Behistun Inscriptions

  • Darius the Great ordered an inscription on a rock face on Mount Behistun between 522-486 BCE.
  • The Inscription is written in Cuneiform and describes Darius and his Battles to achieve power.
  • In 1835, an East India Company Army Officer, Henry Rawlinson, visited the ‘Behistun Inscriptions’ in Iran.
  • They became the Rosetta Stone of Cuneiform, because they were written simultaneously in Old Persian, Babylonian and Elamite text.
  • This enabled the texts to be deciphered for the first time in almost two thousand years.

Great Library of Ashurbanipal

  • Further help in the decipherment of Cuneiform came in 1842, when the city of Nineveh in Iraq was uncovered.
  • The excavations revealed the Library of Ashurbanipal which contained tens of thousands of Cuneiform Clay Tablets.

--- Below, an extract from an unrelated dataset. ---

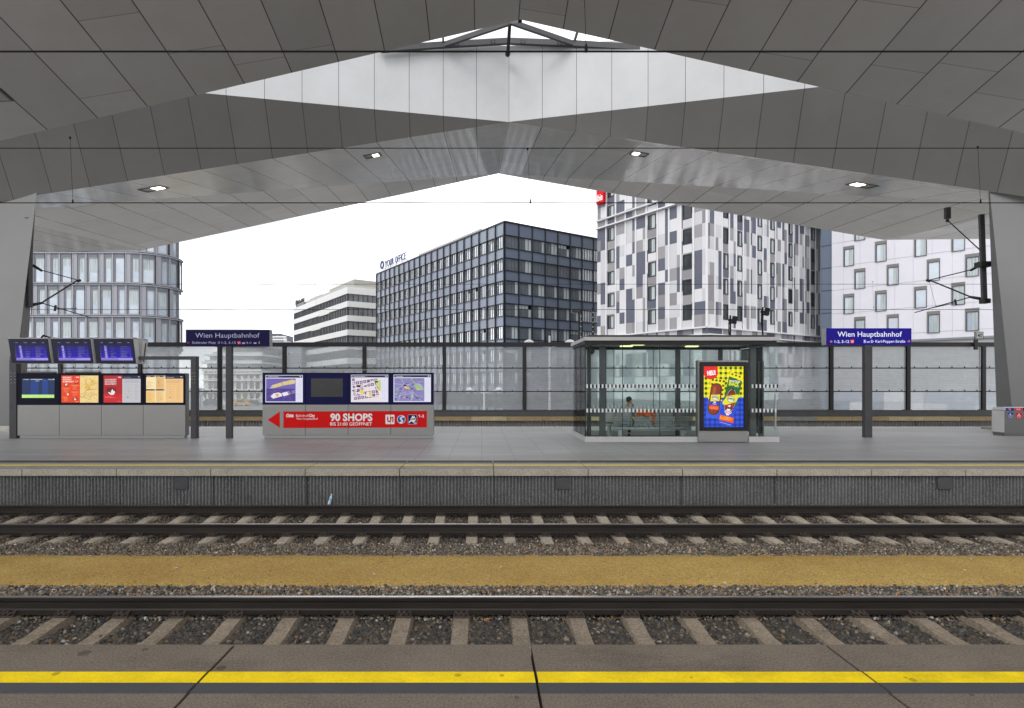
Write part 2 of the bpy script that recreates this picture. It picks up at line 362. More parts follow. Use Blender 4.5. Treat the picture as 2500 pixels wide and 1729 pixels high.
# near platform: coping slabs with open joints, tactile groove, deck behind
def slabs(y0, y1, z0, z1, x0, x1, j0, L, gap, mat, bev):
    b = MB(); k = math.floor((x0-j0)/L); x = j0+k*L
    while x < x1: b.box(x+gap/2, x+L-gap/2, y0, y1, z0, z1); x += L
    o = b.build('platform_edge', mat, bevel=bev); return st(o)
slabs(3.0, 3.945, -.16, 0, -9, 10, .327, 2.0, .016, m_conc_near, .006)
b = MB(); b.box(-45, 46, -40, 2.99, -.2, -.002); b.box(-9, 10, 2.99, 3.80, -.9, -.17, col=c(60)); st(b.build('platform', m_conc_near))
def strip(name, y0, y1, z, x0, x1, j0, L, gap, mat):
    b = MB(); x = j0+math.floor((x0-j0)/L)*L
    while x < x1: b.box(x+gap/2, x+L-gap/2, y0, y1, z-.003, z+.003); x += L
    return st(b.build(name, mat))
strip('yellow_line', 3.428, 3.556, .002, -9, 10, .327, 2, .018, m_yellow)
strip('tactile_strip', 3.312, 3.426, .0015, -9, 10, .327, 2, .018, m_groove)
# middle platform
slabs(12.23, 13.28, -.145, 0, -18, 19, -5.70, 1.985, .014, m_conc, .008)
b = MB(); b.box(-26, 27, 13.285, 24.6, -.3, -.003); st(b.build('platform', m_deck))
b = MB(); b.box(-26, 27, 24.605, 24.95, -.3, .002); st(b.build('platform_edge', M('back_edge', (.58, .56, .52), .8, var=.12, vs=2)))
strip('yellow_line', 12.76, 12.92, .002, -18, 19, -5.70, 1.985, .018, M('far_yellow_line', (.85, .68, .16), .6, var=.12, vs=4))  # brighter, paler yellow paints in the sheen of the shallow viewing angle
strip('tactile_strip', 13.29, 13.62, .001, -18, 19, -5.70, 1.985, .02, m_groove)
# ribbed retaining wall below the middle platform
def ribwall(name, x0, x1, y, z0, z1, pitch, amp, seg, mat, panel, j0):
    b = MB(); b.box(x0, x1, y+amp+.03, y+.5, z0, z1)
    n = int((x1-x0)/pitch)*seg; prev = None
    for i in range(n+1):
        x = x0+i*pitch/seg; ph = (i % seg)/seg
        u = ((x-j0) % panel)
        yy = y+amp*(.5-.5*math.cos(2*math.pi*ph))**1.6
        if u < .02: yy = y+amp+.02
        if prev: b.poly([(prev[0], prev[1], z0), (x, yy, z0), (x, yy, z1), (prev[0], prev[1], z1)])
        prev = (x, yy)
    return b
b = ribwall('wall', -14, 16, 12.33, -.86, -.15, .0715, .05, 10, m_rib, 1.985, -5.70)
x = -13.6
while x < 15.5:
    for z in (-.30, -.56):
        b.tube((x, 12.318, z), (x, 12.36, z), .017, 8)
    x += .662
st(b.build('platform_wall', m_rib))
m_shadow = M('recess', (.02, .02, .02), .9)
for px in (443, 1373, 2304.5):
    X = XP(px, 12.32); b = MB(); b.box(X-.148, X+.148, 12.295, 12.328, -.44, -.185)
    for dx in (-.09, .09):
        for z in (-.21, -.41): b.tube((X+dx, 12.288, z), (X+dx, 12.30, z), .008, 6)
    lab = {443: 'square dark cover plate on the ribbed wall, leftmost of three', 1373: 'square dark cover plate on the ribbed wall below the glass shelter', 2304.5: 'square dark cover plate on the ribbed wall, rightmost of three'}[px]
    tag(b.build('cover_plate', m_steel, bevel=.003), lab, 'cover plate', 'cover plates on the ribbed wall')
# far side: track pit, third platform edge
b = MB(); b.box(-30, 32, 24.95, 32.4, -1.0, -.78); st(b.build('ballast_bed', M('pale_ballast', (.24, .225, .20), .95, var=.4, vs=4, grain=.4, gs=40)))
b = MB(); x = -30
while x < 32:
    L = R.choice((1.4, 2.0, 2.0, 2.6)); k = R.random()
    b.box(x+.01, x+L-.01, 32.3, 33.28, -.19, 0, c(*((150, 132, 98) if k < .55 else (176, 160, 124) if k < .75 else (122, 124, 122)))); x += L
m_fedge = M('far_edge', (.3, .28, .24), .85, var=.2, vs=2, attr=True)
st(b.build('platform_edge', m_fedge))
b = ribwall('wall', -30, 32, 32.42, -.8, -.19, .16, .06, 4, m_rib, 2.2, 0); st(b.build('platform_wall', m_rib))
# ballast beds and gravel
b = MB(); b.box(-9, 10, 3.8, 7.2, -1.0, -.80); b.box(-14, 16, 8.3, 12.4, -1.0, -.80); st(b.build('ballast_bed', m_bed))
def sheet(x0, x1, y0, y1, z, nx, ny, amp, edge=0):
    b = MB(); rr = random.Random(3); hs_ = {}
    for j in range(ny+1):
        for i in range(nx+1):
            e = min(1, j/3, (ny-j)/3)
            yy = y0+(y1-y0)*j/ny+(rr.uniform(-edge, edge) if j in (0, ny) else 0)
            b.v.append((x0+(x1-x0)*i/nx, yy, z+rr.uniform(-amp, amp)-(1-e)*.05))
    for j in range(ny):
        for i in range(nx):
            a = j*(nx+1)+i; b.f.append((a, a+1, a+nx+2, a+nx+1)); b.c.append((.5,)*3); b.m.append(0)
    return b
st(sheet(-10, 12, 6.95, 8.55, -.685, 160, 16, .004, .05).build('sand_strip', sand_mat(), smooth=True))
PHI = (1+5**.5)/2
ICO = np.array([(-1, PHI, 0), (1, PHI, 0), (-1, -PHI, 0), (1, -PHI, 0), (0, -1, PHI), (0, 1, PHI), (0, -1, -PHI), (0, 1, -PHI), (PHI, 0, -1), (PHI, 0, 1), (-PHI, 0, -1), (-PHI, 0, 1)])/1.9
ICF = np.array([(0, 11, 5), (0, 5, 1), (0, 1, 7), (0, 7, 10), (0, 10, 11), (1, 5, 9), (5, 11, 4), (11, 10, 2), (10, 7, 6), (7, 1, 8), (3, 9, 4), (3, 4, 2), (3, 2, 6), (3, 6, 8), (3, 8, 9), (4, 9, 5), (2, 4, 11), (6, 2, 10), (8, 6, 7), (9, 8, 1)])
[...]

Tri-Lingual Inscription of Xerxes I at Van

  • The Inscription is written in Cuneiform in three languages, Old Persian, Babylonian and Elamite.
  • It was inscribed by Xerxes I (486-465 BCE), son of Darius and is located in Eastern Turkey, near Van Fortress overlooking Tushpa, the Capital of the Kingdom of Urartu (9th-7th centuries BCE).